S Leone's rivals claim lead
2007-09-10 12:51
Freetown - Parties of the two candidates in Sierra's Leone's presidential race both claimed an early lead on Monday as the poor and war-scarred West African country awaited official results from Saturday's vote.
According to partial unofficial results from more than a third of polling stations, opposition candidate Ernest Koroma of the All People's Congress (APC) was ahead of his rival, outgoing Vice-President Solomon Berewa of the ruling Sierra Leone People's Party (SLPP).
Ransford Wright, co-ordinator of the Independent Network Radio (IRN) that grouped 20 radio stations broadcasting the unofficial results, said: "The trend so far is that the APC candidate is leading with about 54.5% while the SLPP has 45.5%."

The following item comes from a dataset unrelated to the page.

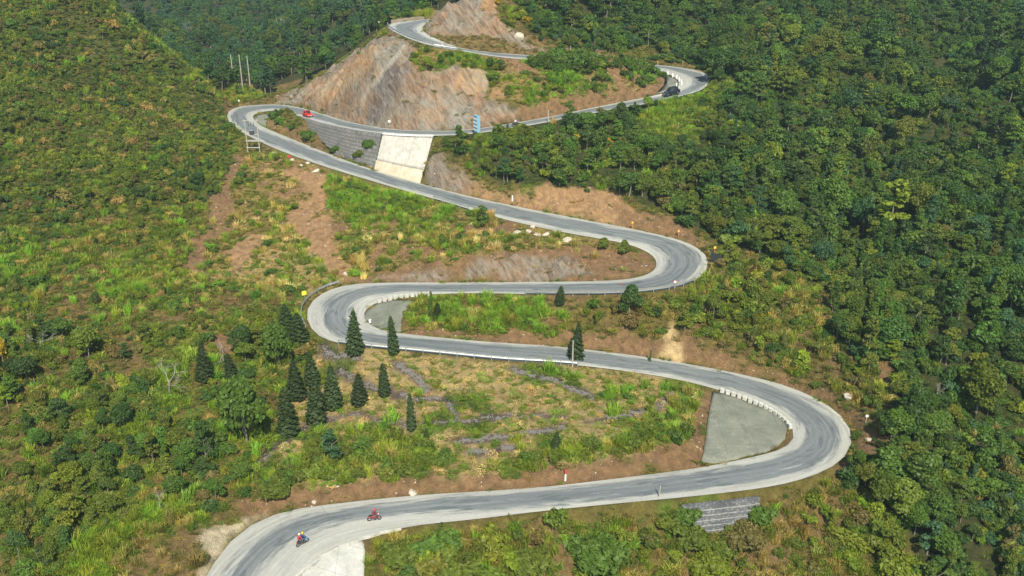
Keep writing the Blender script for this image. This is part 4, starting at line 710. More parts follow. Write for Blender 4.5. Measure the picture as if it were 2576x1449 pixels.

Official results from the run-off round of the presidential poll were expected to start coming in by end of Monday at the very earliest.
Results 'showing good opportunity for us'
Christiana Thorpe, the head of the National Electoral Commission, said that tallying was ongoing, but could not say when exactly the poll organiser would release official results.
She said: "Tallying is underway and we will be able to tell you at the press conference this evening when the results will be out."
But officials of the two parties were confident each of their candidates was heading for the country's top job.
Alpha Kanu, APC spokesperson, said: "It's looking good. So far the results are showing a good opportunity for us, we are ahead of the SLPP."
Kanu, whose party had rejected the results from one southern Kailahun district, where it was unable to field monitors due to alleged intimidation, said that even given these disputed figures, "we are still doing better than the SLPP".
'We've done fairly well'
However, Victor Reider, spokesperson of the SLPP, said Berewa was doing well in many districts of the country, even making inroads in the opposition's northern strongholds.
Reider said: "We have done fairly well and this has put us in the lead against the APC."
He dismissed the results broadcast by IRN channels so far as "biased" and concentrating on areas, where the APC had scored well.
He said: "From our own collation, we are ahead of the APC. We are confident that we shall win the election and we shall surely emerge the victors."
About 2.6 million voters were registered to vote in only the second elections since the end of the country's brutal civil war six years ago and the first since some 17 500 United Nations peacekeepers were pulled out in 2005.
Sierra Leone gained international notoriety for the barbarity of its diamond-fuelled civil war, in which thousands had their limbs hacked off and 120 000 people were killed in a decade of fighting.